Iowa Independent: In his 2008 gubernatorial bid, our current governor, Chet Culver, said he would support a limited death penalty for some of the more extreme cases, specifically those involving children victims. What are your thoughts or notions about the notion of a limited death penalty in these cases?

Farrell: I can see why some people still cling to a limited death penalty, because they have an emotional connection, and they cannot completely let go of the death penalty. It’s a process of letting go, so they hold on to it, claiming it’s only for the worse offenders. Unfortunately, we have always claimed it’s for the worst of the worst. However, it’s used to unfairly prey upon the poor and only serves to perpetuate racism.

Iowa Independent: You mentioned you don’t like being categorized. In the bigger picture, do you think recent categorizations have helped lead to our country’s current divisiveness and polarization, socially and/or politically?

Farrell: Yes, exactly. We need to begin having a meaningful dialogue, so we can address some of the major issues affecting our country and impacting the world.

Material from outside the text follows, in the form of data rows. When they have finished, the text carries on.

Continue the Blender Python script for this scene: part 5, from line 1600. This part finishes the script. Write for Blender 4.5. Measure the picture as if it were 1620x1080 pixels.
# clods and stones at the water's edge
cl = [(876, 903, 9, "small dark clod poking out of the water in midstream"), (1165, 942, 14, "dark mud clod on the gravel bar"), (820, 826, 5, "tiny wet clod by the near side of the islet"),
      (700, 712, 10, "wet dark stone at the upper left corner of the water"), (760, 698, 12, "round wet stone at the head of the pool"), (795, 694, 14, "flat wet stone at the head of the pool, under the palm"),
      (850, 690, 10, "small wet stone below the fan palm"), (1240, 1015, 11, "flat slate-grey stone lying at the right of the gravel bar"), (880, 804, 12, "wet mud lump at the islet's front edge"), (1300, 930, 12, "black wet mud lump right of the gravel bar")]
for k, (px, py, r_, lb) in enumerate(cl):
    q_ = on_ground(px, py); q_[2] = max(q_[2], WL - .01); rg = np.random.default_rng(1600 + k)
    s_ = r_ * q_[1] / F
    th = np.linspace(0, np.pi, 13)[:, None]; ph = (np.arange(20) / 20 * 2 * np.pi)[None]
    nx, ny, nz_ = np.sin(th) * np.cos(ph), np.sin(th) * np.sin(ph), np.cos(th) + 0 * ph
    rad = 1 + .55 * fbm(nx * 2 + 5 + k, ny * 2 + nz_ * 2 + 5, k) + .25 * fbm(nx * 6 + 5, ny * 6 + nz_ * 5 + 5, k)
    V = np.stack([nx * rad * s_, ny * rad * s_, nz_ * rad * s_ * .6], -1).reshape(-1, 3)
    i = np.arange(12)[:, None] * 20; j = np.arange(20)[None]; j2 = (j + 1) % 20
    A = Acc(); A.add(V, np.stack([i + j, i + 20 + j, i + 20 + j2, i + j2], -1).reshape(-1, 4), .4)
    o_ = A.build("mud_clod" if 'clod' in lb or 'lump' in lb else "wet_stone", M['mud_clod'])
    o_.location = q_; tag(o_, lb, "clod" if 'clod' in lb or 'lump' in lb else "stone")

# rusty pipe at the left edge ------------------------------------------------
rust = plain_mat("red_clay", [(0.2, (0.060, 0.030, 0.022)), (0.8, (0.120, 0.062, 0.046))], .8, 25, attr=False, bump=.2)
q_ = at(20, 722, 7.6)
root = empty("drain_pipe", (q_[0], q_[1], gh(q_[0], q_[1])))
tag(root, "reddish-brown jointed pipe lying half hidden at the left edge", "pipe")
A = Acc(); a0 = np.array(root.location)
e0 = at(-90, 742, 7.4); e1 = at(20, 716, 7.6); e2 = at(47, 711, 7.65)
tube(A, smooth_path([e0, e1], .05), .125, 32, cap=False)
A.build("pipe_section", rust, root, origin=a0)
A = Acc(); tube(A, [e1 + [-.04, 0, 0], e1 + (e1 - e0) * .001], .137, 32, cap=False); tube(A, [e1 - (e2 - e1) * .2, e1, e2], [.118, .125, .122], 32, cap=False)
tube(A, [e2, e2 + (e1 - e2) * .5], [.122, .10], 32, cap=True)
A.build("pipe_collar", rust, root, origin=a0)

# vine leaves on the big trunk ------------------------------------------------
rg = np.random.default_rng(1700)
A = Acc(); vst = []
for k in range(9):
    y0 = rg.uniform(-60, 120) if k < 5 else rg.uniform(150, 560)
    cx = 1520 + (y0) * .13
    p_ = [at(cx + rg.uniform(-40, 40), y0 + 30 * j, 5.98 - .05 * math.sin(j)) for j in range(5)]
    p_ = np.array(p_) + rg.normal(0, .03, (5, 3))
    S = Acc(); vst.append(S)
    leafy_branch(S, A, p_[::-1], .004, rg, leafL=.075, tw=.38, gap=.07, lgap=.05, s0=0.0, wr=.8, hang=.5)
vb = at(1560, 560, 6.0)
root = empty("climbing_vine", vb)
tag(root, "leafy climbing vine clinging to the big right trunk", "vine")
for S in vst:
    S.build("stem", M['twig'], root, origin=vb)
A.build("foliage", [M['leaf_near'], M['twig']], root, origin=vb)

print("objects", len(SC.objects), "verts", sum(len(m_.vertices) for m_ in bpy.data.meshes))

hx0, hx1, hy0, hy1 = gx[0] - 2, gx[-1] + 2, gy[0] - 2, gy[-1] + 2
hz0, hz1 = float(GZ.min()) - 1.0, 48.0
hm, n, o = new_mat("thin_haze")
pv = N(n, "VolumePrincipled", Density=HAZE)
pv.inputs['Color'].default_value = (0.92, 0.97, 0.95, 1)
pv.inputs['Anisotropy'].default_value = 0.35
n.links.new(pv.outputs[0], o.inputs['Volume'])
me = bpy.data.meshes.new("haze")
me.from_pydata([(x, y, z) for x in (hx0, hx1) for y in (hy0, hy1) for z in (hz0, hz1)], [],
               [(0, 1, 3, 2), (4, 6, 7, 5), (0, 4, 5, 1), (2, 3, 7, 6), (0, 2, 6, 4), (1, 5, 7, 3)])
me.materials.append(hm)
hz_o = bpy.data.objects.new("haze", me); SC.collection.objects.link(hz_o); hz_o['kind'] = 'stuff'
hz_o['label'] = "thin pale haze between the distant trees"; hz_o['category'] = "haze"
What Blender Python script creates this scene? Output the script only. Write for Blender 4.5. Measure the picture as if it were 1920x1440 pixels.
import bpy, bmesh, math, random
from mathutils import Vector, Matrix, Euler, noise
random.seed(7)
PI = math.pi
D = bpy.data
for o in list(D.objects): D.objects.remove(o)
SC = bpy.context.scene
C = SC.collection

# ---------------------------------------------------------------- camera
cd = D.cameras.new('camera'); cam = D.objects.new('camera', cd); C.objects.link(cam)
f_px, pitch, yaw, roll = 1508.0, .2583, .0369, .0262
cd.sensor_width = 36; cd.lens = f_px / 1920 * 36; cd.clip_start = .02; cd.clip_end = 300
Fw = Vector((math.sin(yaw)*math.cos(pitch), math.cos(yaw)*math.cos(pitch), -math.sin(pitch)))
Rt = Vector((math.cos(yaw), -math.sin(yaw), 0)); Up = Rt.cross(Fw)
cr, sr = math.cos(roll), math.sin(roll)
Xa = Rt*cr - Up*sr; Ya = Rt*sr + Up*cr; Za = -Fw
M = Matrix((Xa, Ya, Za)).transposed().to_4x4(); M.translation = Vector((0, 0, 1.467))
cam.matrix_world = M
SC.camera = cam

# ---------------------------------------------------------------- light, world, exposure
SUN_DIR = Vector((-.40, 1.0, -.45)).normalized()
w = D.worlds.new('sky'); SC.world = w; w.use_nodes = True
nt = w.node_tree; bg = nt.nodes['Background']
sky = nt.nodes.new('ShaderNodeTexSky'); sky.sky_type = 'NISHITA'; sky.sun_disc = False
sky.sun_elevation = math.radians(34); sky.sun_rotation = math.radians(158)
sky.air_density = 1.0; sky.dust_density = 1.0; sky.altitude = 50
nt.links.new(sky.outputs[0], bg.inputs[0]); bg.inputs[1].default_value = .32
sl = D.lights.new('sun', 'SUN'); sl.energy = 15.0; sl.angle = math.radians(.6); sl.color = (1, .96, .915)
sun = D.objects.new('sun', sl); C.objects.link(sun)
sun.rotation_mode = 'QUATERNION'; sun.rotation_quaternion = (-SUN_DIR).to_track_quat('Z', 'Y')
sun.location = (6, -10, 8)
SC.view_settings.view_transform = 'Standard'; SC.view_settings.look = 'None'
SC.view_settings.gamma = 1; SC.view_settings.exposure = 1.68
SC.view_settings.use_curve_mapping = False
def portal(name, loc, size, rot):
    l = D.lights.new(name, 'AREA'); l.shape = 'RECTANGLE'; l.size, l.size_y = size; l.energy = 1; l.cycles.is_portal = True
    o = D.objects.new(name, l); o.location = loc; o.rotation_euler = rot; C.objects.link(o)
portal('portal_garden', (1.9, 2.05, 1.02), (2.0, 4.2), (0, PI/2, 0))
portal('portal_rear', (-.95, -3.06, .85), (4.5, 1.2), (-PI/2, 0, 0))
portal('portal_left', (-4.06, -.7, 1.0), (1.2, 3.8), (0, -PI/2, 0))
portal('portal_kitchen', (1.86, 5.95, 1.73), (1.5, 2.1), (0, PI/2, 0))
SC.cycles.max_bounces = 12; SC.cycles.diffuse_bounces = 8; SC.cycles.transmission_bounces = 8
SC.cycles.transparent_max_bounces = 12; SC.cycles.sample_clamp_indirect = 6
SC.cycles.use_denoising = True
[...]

Iowa Independent: Do you see any hope on the horizon for healing these divisive wounds?

Farrell: Sure, one of the major candidates for president is running a campaign that wants us to end these divisions, not wanting to be divided into red and blue states, with the hope of healing these divisions. The obstacles we face are obvious. Certain people have taken advantage of this divisiveness to help distance people from one another as a means of gaining power and using this power to inflame the prejudices on both sides.

Iowa Independent: Having said that, what are your thoughts on this year’s presidential election?

Farrell: The people of Iowa gave a boost to the Obama campaign, which can make an extremely big impact on the world by providing people around the world with a sense of hope, and I’m grateful for that.

Iowa Independent: Your book’s title suggests that your book and life are part of a journey. What advice would you impart to the younger generation whose journey has just begun?

Farrell: It’s urgently important that they examine who they are and take the time to take a serious look at their own circumstances and how they compare to not only people in our own country, but people’s circumstances in other countries as well.